Mon cher gros chat est dans sa gouttière et nous courons les champs. Nous voici à Cambrai, marchant à petites journées. Nous n'avons pas trouvé la moindre petite fête sur la route. Nous sommes traités en médecins de village qu'on envoie chercher en carrosse et qu'on laisse retourner à pied. Si vous me demandez pourquoi nous allons à Paris, je ne peux vous répondre que de moi. J'y vais parce que je suis Émilie. Mais pourquoi Émilie y va-t-elle ? Je ne sais pas trop. Elle prétend que cela est nécessaire, et je suis destiné à la croire comme à la suivre. Vous jugez bien que la première chose que je ferai sera de voir monsieur votre fils . Mais pourquoi la mère n'y serait-elle pas ? Pourquoi n'aurions nous pas le plaisir de nous voir rassemblés ? Voici une belle occasion pour quitter sa gouttière. On ne vous soupçonnera point d'être venue à Paris pour le feu d'artifice [i]. On sait assez que vous ne faites de ces voyages là que pour vos amis. Où êtes-vous à présent, cher gros chat? Êtes-vous à La Neuville ? Y renouez-vous les nœuds d'une ancienne amitié ? Et Mme de La Neuville jouit-elle un peu de l'interrègne ? Elle sera trop heureuse de vous avoir retrouvée ; mais nous aurons notre tour, et nous espérons toujours revoir Cirey, avant d'habiter le palais de la pointe de l'Île [ii]. Nous les verrons bien tard, ce Cirey et ce Champbonin, hélas ! Nous avons acheté des meubles à Bruxelles, c'est la transmigration de Babylone. Je ne suis pas trop content de mon séjour dans ce pays-là. Je m'y suis ruiné ; et pour dernier trait, les commis de la douane ont saisi des tableaux qui m'appartiennent. Il y a , comme vous savez, beaucoup de princes à Bruxelles, et peu d'hommes. On entend à tout moment Votre Altesse, Votre Excellence . Mme du Châtelet ne sera princessse que quand sa généalogie sera imprimée [iii]: mais fût-elle bergère, elle vaut mieux que tout Bruxelles. Elle est plus savante que jamais, et si sa supériorité lui permet encore de baisser les yeux sur moi, ce sera une belle action à elle, car elle est bien haute. Il faut qu'elle cligne les yeux en regardant en bas pour me voir. On va souper. Adieu , cher gros chat. J'embrasse vos pattes de velours. »

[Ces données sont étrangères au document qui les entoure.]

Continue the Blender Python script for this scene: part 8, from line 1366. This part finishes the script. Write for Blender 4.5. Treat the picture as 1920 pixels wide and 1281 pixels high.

iA Cideville, le 25, de Paris, V* parle de tous ces grands imbéciles » qui « ne parlent que de feux d'artifice et de fusées volantes » offerts en l'honneur « d'une Madame et d'un Infant qu'ils ne verront jamais », à savoir les fiançailles de Louise-Elisabeth de France avec le fils de Philippe V d'Espagne et futur duc de Parme.

ii L'hôtel Lambert que les du Châtelet auraient acheté ; cf. lettre à Helvétius du 21 mars 1739.

iii Quand elle aura gagné son procès, quand les du Châtelet seront reconnus héritiers du marquis de Trichâteau, une petite principauté près de Clèves faisant partie de la succession ; cf. lettre à Champbonin de juin 1739, et à Frédéric le 25 avril.